### DATA SECTION

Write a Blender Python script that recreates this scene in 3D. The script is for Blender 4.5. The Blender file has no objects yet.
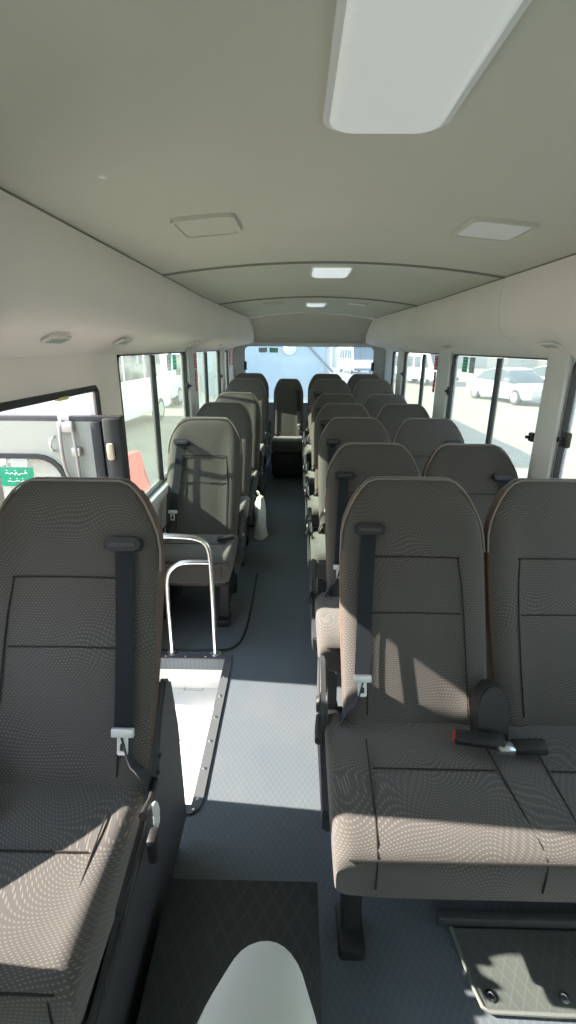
import bpy, bmesh, math, random
from mathutils import Vector, Matrix
random.seed(4)
C = bpy.context.scene.collection
SC = bpy.context.scene
R = math.radians
# ------------------------------------------------------------------ camera, sky, sun, exposure
cd = bpy.data.cameras.new('camera'); cam = bpy.data.objects.new('camera', cd); C.objects.link(cam)
cam.location = (0, 0, 1.48)
cd.sensor_fit = 'VERTICAL'; cd.sensor_height = 36; cd.lens = 482/1024*36; cd.clip_start = 0.02; cd.clip_end = 500
cam.rotation_mode = 'QUATERNION'
cam.rotation_quaternion = (Matrix.Rotation(R(0.79), 4, 'Z') @ Matrix.Rotation(R(90-18.9), 4, 'X') @ Matrix.Rotation(R(0.5), 4, 'Z')).to_quaternion()
SC.camera = cam
w = bpy.data.worlds.new('sky'); SC.world = w; w.use_nodes = True
nt = w.node_tree; bg = nt.nodes['Background']
tc = nt.nodes.new('ShaderNodeTexCoord'); sx = nt.nodes.new('ShaderNodeSeparateXYZ'); cr = nt.nodes.new('ShaderNodeValToRGB')
nt.links.new(tc.outputs['Generated'], sx.inputs[0]); nt.links.new(sx.outputs[2], cr.inputs[0]); nt.links.new(cr.outputs[0], bg.inputs[0])
cr.color_ramp.elements[0].position = 0.0; cr.color_ramp.elements[0].color = (0.95, 0.94, 0.93, 1)
cr.color_ramp.elements[1].position = 0.7; cr.color_ramp.elements[1].color = (0.55, 0.72, 1.0, 1)
bg.inputs[1].default_value = 2.3
sd = bpy.data.lights.new('sun', 'SUN'); sun = bpy.data.objects.new('sun', sd); C.objects.link(sun)
SUN = Vector((1, -0.08, -0.60)).normalized()
sun.rotation_mode = 'QUATERNION'; sun.rotation_quaternion = SUN.to_track_quat('-Z', 'Y')
sun.location = (-8, 2, 8)
sd.energy = 14.0; sd.angle = R(0.6); sd.color = (1.0, 0.90, 0.78)
vs = SC.view_settings; vs.view_transform = 'Standard'; vs.look = 'None'; vs.gamma = 1; vs.use_curve_mapping = False
vs.exposure = 0.70

# ------------------------------------------------------------------ materials
def mat(name, col, rough=0.6, metal=0.0, spec=0.5, noise=0.0, nscale=20, bump=0.0, bscale=300):
    m = bpy.data.materials.new(name); m.use_nodes = True
    n = m.node_tree; b = n.nodes['Principled BSDF']
    b.inputs['Base Color'].default_value = (*col, 1); b.inputs['Roughness'].default_value = rough
    b.inputs['Metallic'].default_value = metal; b.inputs['Specular IOR Level'].default_value = spec
    t = n.nodes.new('ShaderNodeTexCoord')
    if noise:
        x = n.nodes.new('ShaderNodeTexNoise'); x.inputs['Scale'].default_value = nscale; x.inputs['Detail'].default_value = 5
        n.links.new(t.outputs['Object'], x.inputs[0])
        r = n.nodes.new('ShaderNodeValToRGB')
        r.color_ramp.elements[0].position = 0.3; r.color_ramp.elements[1].position = 0.7
        r.color_ramp.elements[0].color = (*[c*(1-noise) for c in col], 1); r.color_ramp.elements[1].color = (*[min(1, c*(1+noise)) for c in col], 1)
        n.links.new(x.outputs['Fac'], r.inputs[0]); n.links.new(r.outputs[0], b.inputs['Base Color'])
    if bump:
        x = n.nodes.new('ShaderNodeTexNoise'); x.inputs['Scale'].default_value = bscale
        n.links.new(t.outputs['Object'], x.inputs[0])
        bp = n.nodes.new('ShaderNodeBump'); bp.inputs['Strength'].default_value = bump; bp.inputs['Distance'].default_value = 0.002
        n.links.new(x.outputs['Fac'], bp.inputs['Height']); n.links.new(bp.outputs[0], b.inputs['Normal'])
    return m

def M(n, op, a, b=None, c=None):
    x = n.nodes.new('ShaderNodeMath'); x.operation = op
    for i, v in enumerate((a, b, c)):
        if v is None: continue
        if isinstance(v, (int, float)): x.inputs[i].default_value = v
        else: n.links.new(v, x.inputs[i])
    return x.outputs[0]

def fabric(name, base, dash):
    m = bpy.data.materials.new(name); m.use_nodes = True
    n = m.node_tree; b = n.nodes['Principled BSDF']; b.inputs['Roughness'].default_value = 0.92
    b.inputs['Specular IOR Level'].default_value = 0.25
    b.inputs['Sheen Weight'].default_value = 0.35; b.inputs['Sheen Roughness'].default_value = 0.5
    t = n.nodes.new('ShaderNodeTexCoord'); s = n.nodes.new('ShaderNodeSeparateXYZ'); n.links.new(t.outputs['Object'], s.inputs[0])
    v = M(n, 'ADD', s.outputs[2], M(n, 'MULTIPLY', s.outputs[1], 0.8)); u = s.outputs[0]
    ns = n.nodes.new('ShaderNodeTexNoise'); ns.inputs['Scale'].default_value = 5.0; ns.inputs['Detail'].default_value = 0
    n.links.new(t.outputs['Object'], ns.inputs[0])
    ph = M(n, 'MULTIPLY', ns.outputs['Fac'], 0.20)
    l = M(n, 'SINE', M(n, 'MULTIPLY', M(n, 'ADD', v, ph), 2*math.pi*125))
    d = M(n, 'SINE', M(n, 'MULTIPLY', M(n, 'ADD', M(n, 'ADD', u, M(n, 'MULTIPLY', v, 0.7)), M(n, 'MULTIPLY', ph, 0.5)), 2*math.pi*110))
    k = M(n, 'MULTIPLY', M(n, 'GREATER_THAN', l, 0.45), M(n, 'GREATER_THAN', d, 0.0))
    n2 = n.nodes.new('ShaderNodeTexNoise'); n2.inputs['Scale'].default_value = 9; n.links.new(t.outputs['Object'], n2.inputs[0])
    k2 = M(n, 'MULTIPLY', k, M(n, 'ADD', 0.35, n2.outputs['Fac']))
    mx = n.nodes.new('ShaderNodeMix'); mx.data_type = 'RGBA'
    mx.inputs['A'].default_value = (*base, 1); mx.inputs['B'].default_value = (*dash, 1)
    n.links.new(k2, mx.inputs['Factor']); n.links.new(mx.outputs['Result'], b.inputs['Base Color'])
    bp = n.nodes.new('ShaderNodeBump'); bp.inputs['Strength'].default_value = 0.3; bp.inputs['Distance'].default_value = 0.002
    n.links.new(k, bp.inputs['Height']); n.links.new(bp.outputs[0], b.inputs['Normal'])
    return m

def checker_vinyl(name, base, hi, sc=32, dirt=0.25):
    m = bpy.data.materials.new(name); m.use_nodes = True
    n = m.node_tree; b = n.nodes['Principled BSDF']; b.inputs['Roughness'].default_value = 0.55
    t = n.nodes.new('ShaderNodeTexCoord'); s = n.nodes.new('ShaderNodeSeparateXYZ'); n.links.new(t.outputs['Object'], s.inputs[0])
    a = M(n, 'ADD', M(n, 'MULTIPLY', s.outputs[0], 1.6), s.outputs[1]); c = M(n, 'SUBTRACT', M(n, 'MULTIPLY', s.outputs[0], 1.6), s.outputs[1])
    la = M(n, 'ABSOLUTE', M(n, 'SINE', M(n, 'MULTIPLY', a, math.pi*sc))); lc = M(n, 'ABSOLUTE', M(n, 'SINE', M(n, 'MULTIPLY', c, math.pi*sc)))
    line = M(n, 'LESS_THAN', M(n, 'MINIMUM', la, lc), 0.16)
    ns = n.nodes.new('ShaderNodeTexNoise'); ns.inputs['Scale'].default_value = 4; ns.inputs['Detail'].default_value = 8
    n.links.new(t.outputs['Object'], ns.inputs[0])
    r = n.nodes.new('ShaderNodeValToRGB'); r.color_ramp.elements[0].position = 0.35; r.color_ramp.elements[1].position = 0.75
    r.color_ramp.elements[0].color = (*base, 1); r.color_ramp.elements[1].color = (*[x+(0.20-x)*dirt for x in base], 1)
    n.links.new(ns.outputs['Fac'], r.inputs[0])
    mx = n.nodes.new('ShaderNodeMix'); mx.data_type = 'RGBA'; n.links.new(r.outputs[0], mx.inputs['A']); mx.inputs['B'].default_value = (*hi, 1)
    n.links.new(M(n, 'MULTIPLY', line, 0.5), mx.inputs['Factor']); n.links.new(mx.outputs['Result'], b.inputs['Base Color'])
    bp = n.nodes.new('ShaderNodeBump'); bp.inputs['Strength'].default_value = 0.4; bp.inputs['Distance'].default_value = 0.002
    n.links.new(line, bp.inputs['Height']); n.links.new(bp.outputs[0], b.inputs['Normal'])
    return m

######

Copy out each line of the listing that holds "scene".

* [RESULT OF THE EXERCISE]
Write a Blender Python script that recreates this scene in 3D. The script is for Blender 4.5. The Blender file has no objects yet.
C = bpy.context.scene.collection
SC = bpy.context.scene